Task objective
Your task is to quote the listing below exactly, beginning with its first line and ending on the line bearing "fur(tail, 13000, 0.040, tail_dir, 5)".

________________

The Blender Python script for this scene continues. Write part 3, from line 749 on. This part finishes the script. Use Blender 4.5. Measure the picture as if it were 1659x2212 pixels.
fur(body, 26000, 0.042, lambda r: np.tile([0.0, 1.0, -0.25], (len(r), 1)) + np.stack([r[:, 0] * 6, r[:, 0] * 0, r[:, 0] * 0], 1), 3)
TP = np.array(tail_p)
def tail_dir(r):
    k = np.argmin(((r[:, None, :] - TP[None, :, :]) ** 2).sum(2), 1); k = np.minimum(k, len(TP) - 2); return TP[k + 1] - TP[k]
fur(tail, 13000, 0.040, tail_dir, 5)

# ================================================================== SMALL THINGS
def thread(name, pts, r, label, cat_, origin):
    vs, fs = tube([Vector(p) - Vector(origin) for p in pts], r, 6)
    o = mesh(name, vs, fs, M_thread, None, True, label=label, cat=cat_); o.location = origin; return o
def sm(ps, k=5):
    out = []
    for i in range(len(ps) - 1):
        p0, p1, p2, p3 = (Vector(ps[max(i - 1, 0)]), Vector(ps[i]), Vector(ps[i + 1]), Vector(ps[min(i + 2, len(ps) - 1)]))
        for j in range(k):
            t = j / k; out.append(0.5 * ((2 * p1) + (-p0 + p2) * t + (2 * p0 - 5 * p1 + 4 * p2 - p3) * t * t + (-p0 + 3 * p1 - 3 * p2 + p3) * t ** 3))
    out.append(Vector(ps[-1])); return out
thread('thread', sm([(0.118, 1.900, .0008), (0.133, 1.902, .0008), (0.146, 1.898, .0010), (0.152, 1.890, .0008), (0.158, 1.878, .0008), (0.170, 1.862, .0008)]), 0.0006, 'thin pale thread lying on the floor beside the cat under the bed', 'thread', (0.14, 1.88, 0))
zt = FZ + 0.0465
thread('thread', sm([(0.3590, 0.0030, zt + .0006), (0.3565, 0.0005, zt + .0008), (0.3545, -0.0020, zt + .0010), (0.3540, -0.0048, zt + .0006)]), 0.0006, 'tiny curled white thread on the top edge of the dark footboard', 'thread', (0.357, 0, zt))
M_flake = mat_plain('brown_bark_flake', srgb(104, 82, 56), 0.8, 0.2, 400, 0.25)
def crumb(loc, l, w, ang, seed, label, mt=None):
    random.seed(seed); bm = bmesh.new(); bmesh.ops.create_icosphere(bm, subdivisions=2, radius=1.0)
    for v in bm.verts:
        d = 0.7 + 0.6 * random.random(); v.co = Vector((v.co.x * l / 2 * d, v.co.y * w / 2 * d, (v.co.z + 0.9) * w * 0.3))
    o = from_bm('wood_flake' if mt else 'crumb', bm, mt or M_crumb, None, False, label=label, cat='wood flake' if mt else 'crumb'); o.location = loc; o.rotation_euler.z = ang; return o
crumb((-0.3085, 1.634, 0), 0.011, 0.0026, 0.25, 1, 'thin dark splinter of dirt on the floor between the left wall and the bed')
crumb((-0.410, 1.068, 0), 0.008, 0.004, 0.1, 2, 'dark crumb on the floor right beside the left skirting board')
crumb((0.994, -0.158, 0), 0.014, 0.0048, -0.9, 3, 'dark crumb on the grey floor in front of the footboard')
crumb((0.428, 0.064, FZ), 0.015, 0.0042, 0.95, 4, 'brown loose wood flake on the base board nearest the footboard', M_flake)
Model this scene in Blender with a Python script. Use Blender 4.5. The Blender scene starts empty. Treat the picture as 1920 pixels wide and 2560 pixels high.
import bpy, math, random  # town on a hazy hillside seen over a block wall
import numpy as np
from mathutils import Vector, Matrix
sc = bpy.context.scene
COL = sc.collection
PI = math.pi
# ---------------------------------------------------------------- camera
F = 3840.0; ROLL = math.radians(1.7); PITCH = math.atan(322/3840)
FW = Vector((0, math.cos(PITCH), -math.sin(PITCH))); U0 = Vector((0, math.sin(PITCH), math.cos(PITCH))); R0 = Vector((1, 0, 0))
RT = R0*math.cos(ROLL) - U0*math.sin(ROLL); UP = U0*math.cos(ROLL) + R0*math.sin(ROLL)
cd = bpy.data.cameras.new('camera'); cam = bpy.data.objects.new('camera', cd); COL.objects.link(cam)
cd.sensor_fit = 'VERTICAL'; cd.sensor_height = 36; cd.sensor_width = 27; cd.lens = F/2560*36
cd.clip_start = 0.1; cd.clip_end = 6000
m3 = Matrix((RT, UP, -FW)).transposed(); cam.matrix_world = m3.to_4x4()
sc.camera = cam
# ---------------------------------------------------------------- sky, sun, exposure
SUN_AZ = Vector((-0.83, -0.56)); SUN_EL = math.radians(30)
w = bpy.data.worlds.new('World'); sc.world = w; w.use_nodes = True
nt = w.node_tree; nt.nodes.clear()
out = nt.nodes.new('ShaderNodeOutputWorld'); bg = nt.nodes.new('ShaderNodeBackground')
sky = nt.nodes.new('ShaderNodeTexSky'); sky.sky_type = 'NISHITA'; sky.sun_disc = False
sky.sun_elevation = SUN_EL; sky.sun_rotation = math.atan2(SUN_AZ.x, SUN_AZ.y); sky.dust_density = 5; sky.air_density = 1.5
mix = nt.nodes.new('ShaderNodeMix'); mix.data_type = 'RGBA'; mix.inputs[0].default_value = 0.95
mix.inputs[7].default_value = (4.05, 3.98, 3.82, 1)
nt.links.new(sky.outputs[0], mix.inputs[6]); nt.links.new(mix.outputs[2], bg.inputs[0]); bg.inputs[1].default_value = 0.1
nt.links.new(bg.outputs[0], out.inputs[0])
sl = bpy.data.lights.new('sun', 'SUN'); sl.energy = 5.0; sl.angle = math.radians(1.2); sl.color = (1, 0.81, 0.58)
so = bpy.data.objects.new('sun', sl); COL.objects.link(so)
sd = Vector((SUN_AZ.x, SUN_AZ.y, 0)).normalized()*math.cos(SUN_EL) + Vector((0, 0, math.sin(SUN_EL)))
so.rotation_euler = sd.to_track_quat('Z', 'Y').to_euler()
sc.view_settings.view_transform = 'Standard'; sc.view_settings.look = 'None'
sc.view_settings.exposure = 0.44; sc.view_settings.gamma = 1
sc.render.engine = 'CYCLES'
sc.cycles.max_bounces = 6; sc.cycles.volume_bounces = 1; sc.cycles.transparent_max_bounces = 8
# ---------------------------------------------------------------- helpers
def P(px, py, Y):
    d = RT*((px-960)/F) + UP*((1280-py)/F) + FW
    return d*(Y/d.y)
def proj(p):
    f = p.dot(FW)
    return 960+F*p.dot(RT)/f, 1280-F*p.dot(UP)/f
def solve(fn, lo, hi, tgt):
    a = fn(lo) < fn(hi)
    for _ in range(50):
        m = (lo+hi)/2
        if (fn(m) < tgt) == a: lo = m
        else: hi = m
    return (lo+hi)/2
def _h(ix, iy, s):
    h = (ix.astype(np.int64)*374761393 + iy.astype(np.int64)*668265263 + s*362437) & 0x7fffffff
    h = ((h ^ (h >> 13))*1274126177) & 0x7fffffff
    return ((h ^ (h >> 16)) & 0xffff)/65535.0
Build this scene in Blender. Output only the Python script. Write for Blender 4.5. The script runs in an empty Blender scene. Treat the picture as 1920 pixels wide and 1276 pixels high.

________________

Completed task
The Blender Python script for this scene continues. Write part 3, from line 749 on. This part finishes the script. Use Blender 4.5. Measure the picture as if it were 1659x2212 pixels.
fur(body, 26000, 0.042, lambda r: np.tile([0.0, 1.0, -0.25], (len(r), 1)) + np.stack([r[:, 0] * 6, r[:, 0] * 0, r[:, 0] * 0], 1), 3)
TP = np.array(tail_p)
def tail_dir(r):
    k = np.argmin(((r[:, None, :] - TP[None, :, :]) ** 2).sum(2), 1); k = np.minimum(k, len(TP) - 2); return TP[k + 1] - TP[k]
fur(tail, 13000, 0.040, tail_dir, 5)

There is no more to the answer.